US Allies Feel the Heat
While some countries that are already subject to US sanctions, like Russia and North Korea, were not included in the tariffs, many American allies are, like Taiwan, which plays an outsize role in the global semiconductor supply chain today compared to its size, because it’s home to companies like Taiwan Semiconductor Manufacturing Company (TSMC), which produces the lion’s share of the world’s most advanced chips.
Taiwan will still feel the impact of the tariffs, despite the semiconductor carve-out, because most of what it actually exports to the US is not exempt, says Jason Hsu, a former Taiwan legislator and senior fellow at the Hudson Institute, a DC-based think tank.
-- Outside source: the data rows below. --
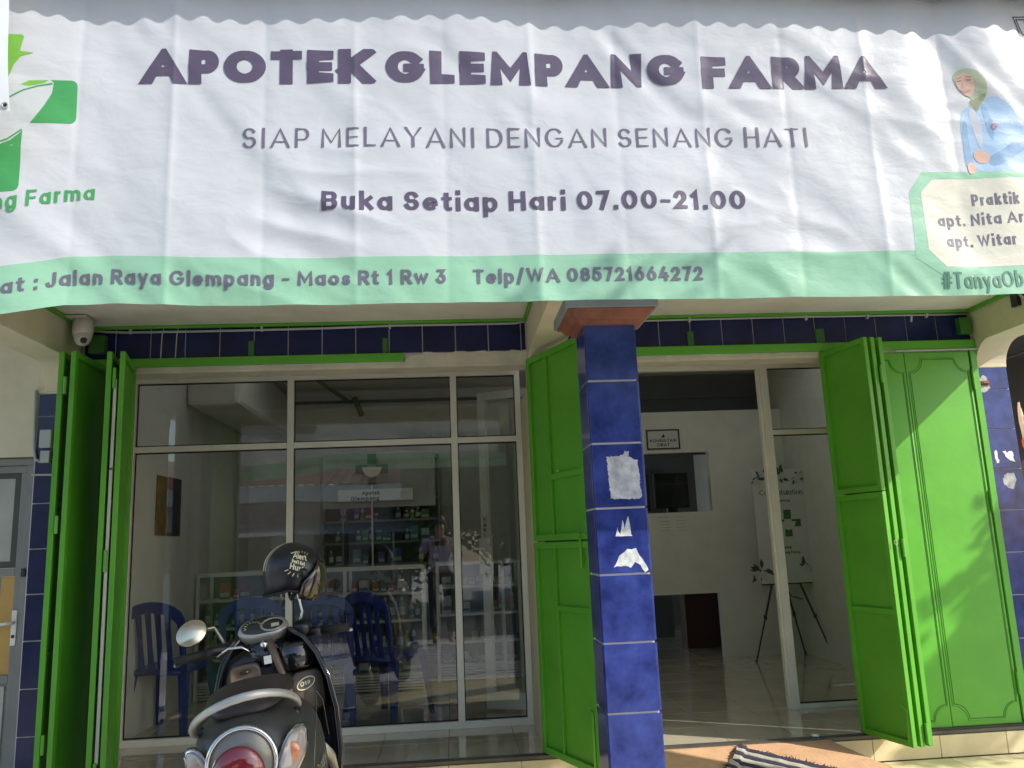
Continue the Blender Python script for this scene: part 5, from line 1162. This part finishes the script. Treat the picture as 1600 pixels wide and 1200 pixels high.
for i in range(90):
    u = random.random(); e = random.choice((0, 1)); p = mp_(0, u) if e == 0 and u < 1 else mp_(u, 0); d = (-ux if e == 0 else -uy) + Vector((random.uniform(-.5, .5), random.uniform(-.5, .5), random.uniform(-.3, .4))); g.tube([p, p+d*random.uniform(.01, .028)], [.003, .0008], 4)
fr = obj('fringe', g, 'mat_dark', t); fr['kind'] = 'stuff'
g = MB(); g.box(2.02, 2.06, -.035, -.005, .006, .018); tag(obj('paper_scrap', g, 'white', bev=.004), 'tiny crumpled white scrap lying on the shutter track', 'scrap')

# ------------------------------------------------------------------ across the street (seen in the glass)
def house(name, label, x0, x1, y, zf, zr_, wallm, dep=6, signs=()):
    t = thing(name, label, 'house', ((x0+x1)/2, y, -.3))
    g = MB(); g.box(x0, x1, y-dep, y, -.3, zf); obj('wall', g, wallm, t)
    g = MB(); g.box(x0-.3, x1+.3, y+.001, y+.9, zf-.15, zf+.2); obj('fascia', g, 'house_white', t)
    me = MB(); n = int((x1-x0+.6)/.22)
    xs = [x0-.3+.055*i for i in range(n*4+1)]
    me.loft([[(x, y+.95, zf+.2+.03*abs(math.sin(i*math.pi/4))) for i, x in enumerate(xs)], [(x, y-dep/2, zr_+.03*abs(math.sin(i*math.pi/4))) for i, x in enumerate(xs)]], caps=False, closed=False); obj('roof', me, 'red_roof', t, solid=.02)
    k = 0
    for wx in [x0+.7+1.7*i for i in range(int((x1-x0)/1.7))]:
        g = MB(); g.box(wx, wx+.9, y+.002, y+.03, .7, 1.75); w = obj('window', g, 'house_white', t); g = MB(); g.box(wx+.06, wx+.84, y+.031, y+.04, .76, 1.69); obj('pane', g, 'gloss_black', w)
    return t
h1 = house('row_house', 'white single storey shop house with red tiled roof across the street', -9, -1.4, -13.0, 2.35, 3.6, 'house_white')
g = MB(); g.box(-4.9, -1.6, -12.02, -11.98, 1.75, 2.15); sg = obj('sign_board', g, 'sign_red', h1)
g = MB(); g.loft([[(-5.2+.05*i, -11.9, 1.66+.02*(i % 2)) for i in range(90)], [(-5.2+.05*i, -10.9, 1.46+.02*(i % 2)) for i in range(90)]], caps=False, closed=False); obj('awning', g, 'zinc', h1, solid=.01)
for x in (-5.1, -3.4, -1.2): g = MB(); g.tube([(x, -10.95, -.3), (x, -10.95, 1.45)], .03); obj('post', g, 'pipe', h1)
house('row_house', 'low house with dark red roof behind the palms across the street', 3.2, 11, -15.5, 1.9, 3.2, 'house_white')
def tree(name, label, x, y, h, r, n, seed, lm='leaf', base=-.3, squash=1, grp=None, lw=.5, trunkr=.07):
    random.seed(seed); t = thing(name, label, 'tree', (x, y, base), group=grp)
    g = MB(); top = Vector((x+random.uniform(-.1, .1), y, base+h)); g.tube([(x, y, base), (x+.05, y, base+h*.5), top], [trunkr, trunkr*.75, trunkr*.4], 8); ce = top + Vector((0, 0, r*squash*.3))
    for i in range(7): a = random.uniform(0, 6.28); g.tube([top-Vector((0, 0, h*.12)), ce+Vector((math.cos(a)*r*.6, math.sin(a)*r*.6, random.uniform(-.1, .5)*r))], [trunkr*.35, .01], 5)
    obj('trunk', g, 'bark', t)
    g = MB(); cl_ = [ce+Vector((random.uniform(-.6, .6)*r, random.uniform(-.6, .6)*r, random.uniform(-.5, .6)*r*squash)) for _ in range(14)]
    for i in range(n):
        c = random.choice(cl_); p = c + Vector((random.gauss(0, .26)*r, random.gauss(0, .26)*r, random.gauss(0, .24)*r)); d = Vector((random.uniform(-1, 1), random.uniform(-1, 1), random.uniform(-.8, .5))).normalized(); b = d.cross(Vector((random.uniform(-1, 1), random.uniform(-1, 1), 1))).normalized(); l = lw*random.uniform(.12, .24)
        g.add([p, p+d*l*.5+b*l*.22, p+d*l, p+d*l*.5-b*l*.22], [(0, 1, 2, 3)])
    f = obj('crown', g, lm, t); f['kind'] = 'stuff'; return t
tree('street_tree', 'bushy green tree standing between the two houses across the street', .9, -12.2, 2.2, 1.7, 7000, 31, lw=1.5)
tree('street_tree', 'dark broad tree beside the white shop house across the street', -1.1, -14.6, 1.9, 2.0, 7000, 33, lw=1.8)
tree('street_tree', 'large dark tree behind the bushy tree across the street', 2.6, -15.5, 2.2, 2.2, 7000, 34, lw=1.9)
tree('street_tree', 'smaller pale green tree near the red roofed house across the street', -1.0, -11.6, 1.3, .8, 1800, 32, 'leaf_light', lw=.8)
def palm(label, x, y, h, nf, L_, seed, wid=.12, tr_=1, name='palm_tree', base=-.3, droop=1, spread=(0, 6.28), jag=True, m='leaf'):
    random.seed(seed); t = thing(name, label, 'tree', (x, y, base)); g = MB(); g.tube([(x, y, base), (x+.06, y, base+h*.5), (x, y, base+h)], [.10*tr_, .08*tr_, .06*tr_], 9); obj('trunk', g, 'bark', t)
    for i in range(nf):
        a = spread[0]+(spread[1]-spread[0])*i/nf+random.uniform(-.15, .15); el = random.uniform(.2, 1.2); g = MB(); p = Vector((x, y, base+h)); d = Vector((math.cos(a)*math.cos(el), math.sin(a)*math.cos(el), math.sin(el))); mid = []
        for k in range(13): mid.append(p.copy()); p = p+d*L_/12; d = (d+Vector((0, 0, -.13*droop))).normalized()
        side = Vector((-math.sin(a), math.cos(a), 0))
        for k in range(1, 12):
            w = wid*math.sin(math.pi*min(1, k/12+.06))*(random.uniform(.55, 1.1) if jag else 1); d2 = (mid[k+1]-mid[k])
            for s_ in (-1, 1): g.add([mid[k], mid[k]+side*s_*w+d2*.9+Vector((0, 0, -w*.3)), mid[k+1]+side*s_*w*.9+d2*.7+Vector((0, 0, -w*.35)), mid[k]+d2*.8], [(0, 1, 2, 3)])
        o = obj('frond', g, m, t)
    return t
palm('tall palm tree with drooping fronds behind the houses across the street', 3.4, -13.5, 4.2, 14, 2.2, 41, wid=.35)
palm('palm tree behind the white shop house across the street', -2.6, -19, 4.6, 13, 2.4, 42, wid=.35)
# unseen plants added past the porch end, shaped to shade the shutters
tree('added_kerb_tree', 'unseen slim leafy tree added on the forecourt to shade the parked scooter', 3.6, -4.55, 4.05, .56, 7000, 91, lw=.6, squash=1.1, trunkr=.04)  # unseen tree added to keep the sun off the scooter
tree('added_garden_tree', 'unseen leafy tree added at the open end of the porch to shade the shutters', 5.94, -1.475, 2.78, .50, 6500, 77, lw=.65, squash=1.1, trunkr=.03)
palm('unseen banana plant with torn leaves added past the porch end to shade the shutters', 5.84, -1.50, 2.98, 13, .60, 19, wid=.10, tr_=.2, name='added_banana_plant', droop=1.2, m='leaf_light')

# ------------------------------------------------------------------ the person taking the photograph (mirrored in the glass)
PX, PY, PG = -.16, -5.42, -.165
PT = thing('person', 'person in a pale lilac shirt and dark trousers holding up a phone, mirrored in glass', 'person', (PX, PY, PG))
def skin_body(name, verts, edges, rad, m, sub=2):
    me = bpy.data.meshes.new(name); me.from_pydata([(PX+v[0], PY+v[1], PG+v[2]) for v in verts], edges, []); o = bpy.data.objects.new(name, me); C.objects.link(o); o.parent = PT; o.location = -PT.location
    s_ = o.modifiers.new('skin', 'SKIN'); s_.use_smooth_shade = True
    for i, v in enumerate(me.skin_vertices[0].data): v.radius = rad[i] if isinstance(rad[i], tuple) else (rad[i], rad[i]); v.use_root = (i == 0)
    ss = o.modifiers.new('sub', 'SUBSURF'); ss.levels = sub; ss.render_levels = sub; me.materials.append(M[m]); return o
V = [(0, 0, .93), (0, .0, 1.08), (0, .0, 1.25), (0, .0, 1.38), (0, .01, 1.45), (0, .03, 1.54), (0, .03, 1.63),
     (-.10, 0, .88), (-.11, .01, .48), (-.11, -.02, .08), (-.11, .10, .03), (.10, 0, .88), (.11, .01, .48), (.12, -.02, .08), (.12, .10, .03),
     (-.19, 0, 1.36), (-.27, .10, 1.14), (-.16, .33, 1.30), (-.12, .38, 1.34), (.19, 0, 1.36), (.27, .10, 1.14), (.16, .33, 1.30), (.12, .38, 1.34)]
Ed = [(0, 1), (1, 2), (2, 3), (3, 4), (4, 5), (5, 6), (0, 7), (7, 8), (8, 9), (9, 10), (0, 11), (11, 12), (12, 13), (13, 14), (3, 15), (15, 16), (16, 17), (17, 18), (3, 19), (19, 20), (20, 21), (21, 22)]
Rd = [(.13, .09), (.12, .09), (.14, .10), (.13, .09), .05, (.075, .085), (.065, .075), .085, .055, .038, .035, .085, .055, .038, .035, .055, .040, .028, .032, .055, .040, .028, .032]
skin_body('body', V, Ed, Rd, 'skin')
skin_body('shirt', [V[0], V[1], V[2], V[3], V[15], (-.25, .07, 1.20), V[19], (.25, .07, 1.20)], [(0, 1), (1, 2), (2, 3), (3, 4), (4, 5), (3, 6), (6, 7)], [(.155, .115), (.15, .11), (.165, .12), (.145, .10), .075, .062, .075, .062], 'lilac')
skin_body('trousers', [V[0], V[7], V[8], (-.11, -.01, .14), V[11], V[12], (.12, -.01, .14)], [(0, 1), (1, 2), (2, 3), (0, 4), (4, 5), (5, 6)], [(.14, .10), .10, .07, .055, .10, .07, .055], 'trouser')
g = MB(); g.ell((PX, PY+.015, PG+1.655), .084, .098, .085, 16, 10, v0=-18); obj('hair', g, 'hair', PT, smooth=True)
for sx in (-1, 1):
    for k in range(4):
        g = MB(); x = PX+sx*(.115-.0); z = PG+1.315+k*.021; g.tube([(x, PY+.39, z), (x-sx*.03, PY+.43, z+.003), (x-sx*.055, PY+.425, z+.003)], [.0095, .009, .007], 8); obj('finger', g, 'skin', PT, smooth=True)
    g = MB(); g.tube([(PX+sx*.11, PY+.375, PG+1.37), (PX+sx*.085, PY+.395, PG+1.395), (PX+sx*.055, PY+.40, PG+1.385)], [.011, .010, .008], 8); obj('thumb', g, 'skin', PT, smooth=True)
g = MB()
for sx in (-1, 1): g.ell((PX+sx*.030, PY+.105, PG+1.615), .010, .006, .006, 10, 6)
g.ell((PX, PY+.115, PG+1.585), .011, .012, .016, 10, 6); obj('face', g, 'hair', PT, smooth=True)
t = tag(obj('phone', MB().box(PX-.078, PX+.078, PY+.408, PY+.416, PG+1.315, PG+1.392), 'black', bev=.004), 'black phone held sideways in both hands of the person', 'phone')
# paper bag notice on the pilaster end and utility wires over the street
t = thing('overhead_wires', 'thin black utility wires strung over the street on two poles', 'wires', (0, -9, 5))
for k in range(3):
    g = MB(); g.tube([(-14+2.8*i, -9.2-.1*k, 4.3+.25*k+.012*(i-5)**2) for i in range(11)], .010, 5); obj('wire', g, 'black', t)
for x in (-14, 14): g = MB(); g.tube([(x, -9.3, -.3), (x, -9.3, 5.4)], [.12, .08], 10); tag(obj('utility_pole', g, 'concrete'), 'grey concrete utility pole at the ' + ('west' if x < 0 else 'east') + ' end of the street wires', 'pole', 'utility poles')
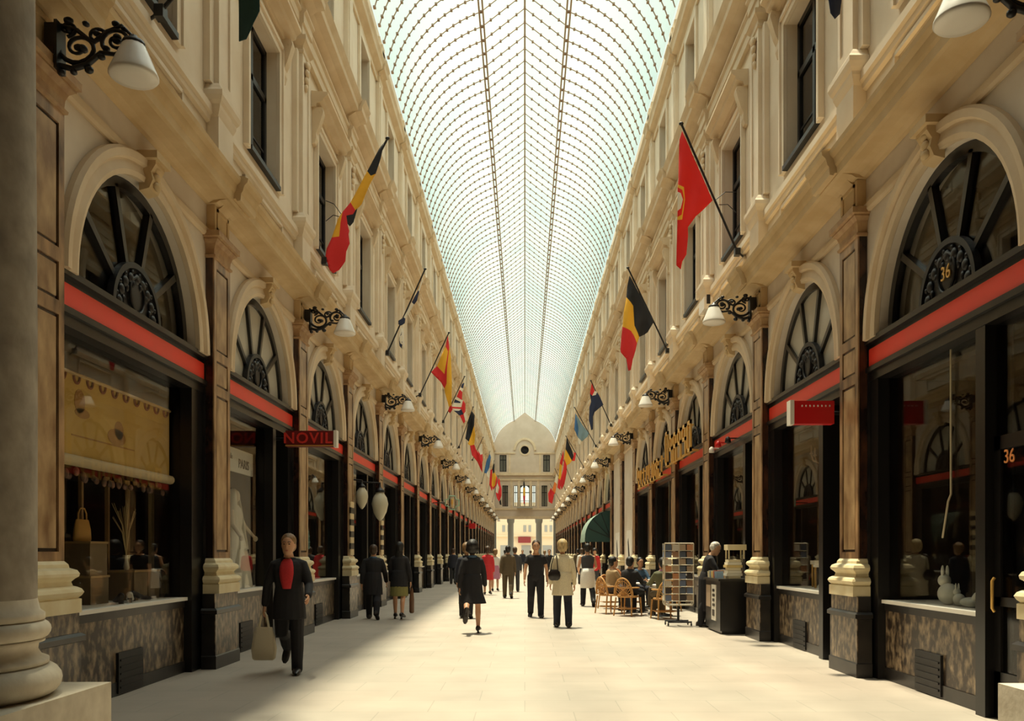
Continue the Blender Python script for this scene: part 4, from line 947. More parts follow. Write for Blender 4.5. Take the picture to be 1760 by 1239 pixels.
# ================================================================ people
SK = mat('skin', (.56,.30,.17), .55); SKP = mat('skin_pale', (.62,.36,.22), .55)
EYE = mat('eye_dark', (.02,.015,.012), .3); LIP = mat('lips', (.42,.13,.09), .5)
def cl(name, c, r=.85): return mat('cloth_'+name, c, r, tuple(x*.85 for x in c), 60, 4)
FC = dict(black=cl('black',(.012,.011,.014)), navy=cl('navy',(.016,.018,.030)), red=cl('red',(.60,.03,.035)), cream=cl('cream',(.74,.64,.44)), olive=cl('olive',(.22,.20,.06)), brown=cl('brown',(.10,.07,.035)),
     white=cl('white',(.78,.75,.68)), grey=cl('grey',(.20,.20,.20)), blue=cl('blue',(.06,.12,.20)), pink=cl('pink',(.50,.22,.32)), tan=cl('tan',(.42,.30,.16)), darkgrey=cl('dark_grey',(.05,.05,.055)), orange=cl('rust',(.50,.17,.05)), green=cl('moss',(.12,.12,.06)))
def hm(name, c): return mat(name, c, .55, tuple(x*.45 for x in c), 26, 6, bump=.6, stretch=(1,1,.35))
HC = dict(black=hm('hair_black', (.010,.008,.007)), brown=hm('hair_brown', (.07,.035,.016)), blond=hm('hair_blond', (.66,.47,.22)), white=hm('hair_white', (.75,.71,.63)), red=hm('hair_auburn', (.32,.10,.03)), fair=hm('hair_fair', (.30,.17,.07)))
SHOE = mat('shoe_leather', (.014,.010,.009), .35)
def ring(c, hx, hy, ax, ay, n=16): return [c+ax*(hx*cos(2*PI*i/n))+ay*(hy*sin(2*PI*i/n)) for i in range(n)]
def limb(mb, pts, rad, n=10):
    """closed tapered tube with rounded ends"""
    P = [Vector(p) for p in pts]; R = list(rad)
    d0 = (P[0]-P[1]).normalized(); d1 = (P[-1]-P[-2]).normalized()
    mb.tube([P[0]+d0*R[0]*.7, P[0]+d0*R[0]*.4]+P+[P[-1]+d1*R[-1]*.4, P[-1]+d1*R[-1]*.7], [R[0]*.35, R[0]*.8]+R+[R[-1]*.8, R[-1]*.35], n)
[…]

Only about 10 percent of Taiwan’s exports to the US last year were semiconductor products that would be exempt from the new tariffs, according to trade data released by the Department of Commerce. The vast majority of Taiwan’s exports are things like data servers and will be taxed an additional 32 percent.
Unlike TSMC, Taiwanese companies that make servers often operate on thin margins, so they may have no choice but to raise prices for their American clients. “We might be looking at AI server prices going completely out of the roof after that,” Hsu says.
Hsu notes that the new tariffs will particularly hurt Southeast Asian countries, which could undermine a long-standing US strategic objective to decouple from supply chains in China. Countries in the region are being hit with some of the highest tariff rates of all—like Vietnam at 46 percent and Thailand at 36 percent—figures that could deter chipmaking companies like Intel and Micron from moving their factories out of China and into these places.
“I see no soft landing to this,” Hsu says. “I see this as becoming an explosion of global supply chain disorder and chaos. The ramifications are going to be very long and painful.”